Woman candidates prove to be frontrunners in Malaysia
Sunday's general election results in Malaysia show that not only did women voters make a significant contribution to supporting secularism and moderate Islam, but most female candidates won well.
As election experts have noted, women candidates stand a better chance of winning - even against influential male contenders - because 52 per cent of the 10.3 million-strong electorate are women, and they take the trouble to vote.
Even the opposition Parti Islam se-Malaysia (PAS), which argues that a Muslim woman must wear a veil and her career should be confined to homemaking, for the first time fielded nine women among its 98 candidates. Only seven PAS candidates won and two were women.
'Women voters recognised our efforts although we did not bring major change,' said the Democratic Action Party's Chong Eng, a parliamentary member who was returned with a greater margin. The government's women candidates easily defeated several prominent PAS leaders.

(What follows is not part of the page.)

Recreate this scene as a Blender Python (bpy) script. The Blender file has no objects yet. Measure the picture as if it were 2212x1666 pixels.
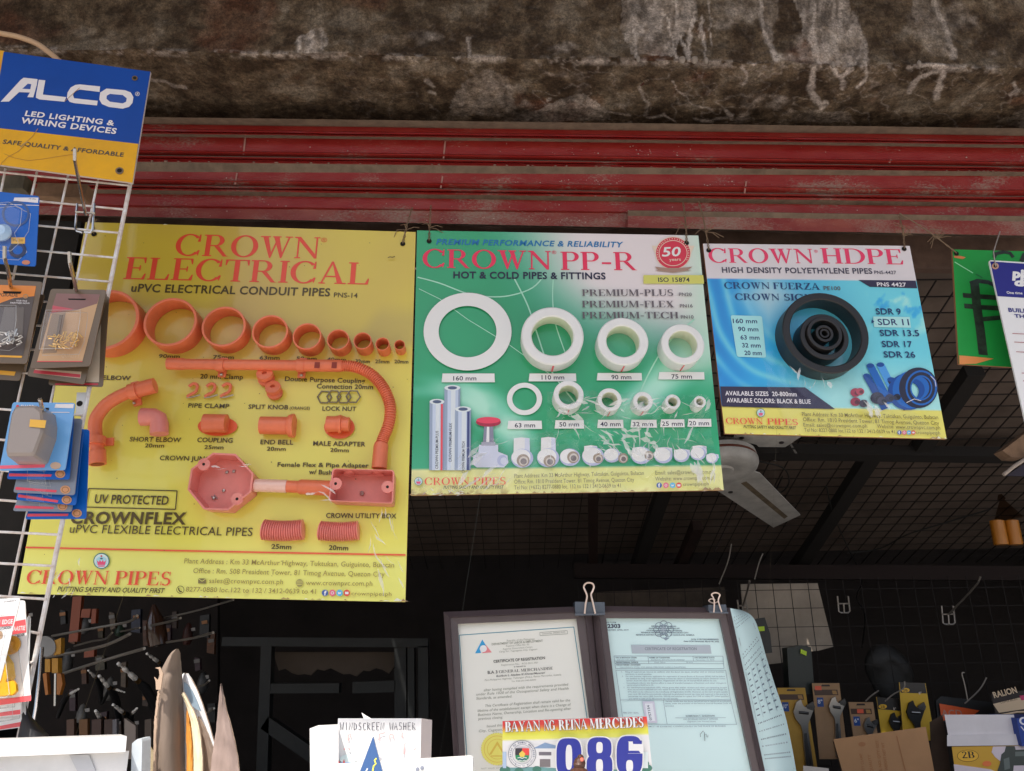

The only winner among the 58 candidates fielded from the National Justice Party was a woman - Wan Azizah Ismail. The youngest member of parliament is 27-year-old Fong Poh Kuang of the Democratic Action Party and she won by staggering 12,000 vote majority.
Prime Minister Abdullah Ahmad Badawi, who is forming his cabinet in seclusion, was quick to promise more than token representation by women in his new cabinet.
But feminists say the number of representatives in parliament is dismal.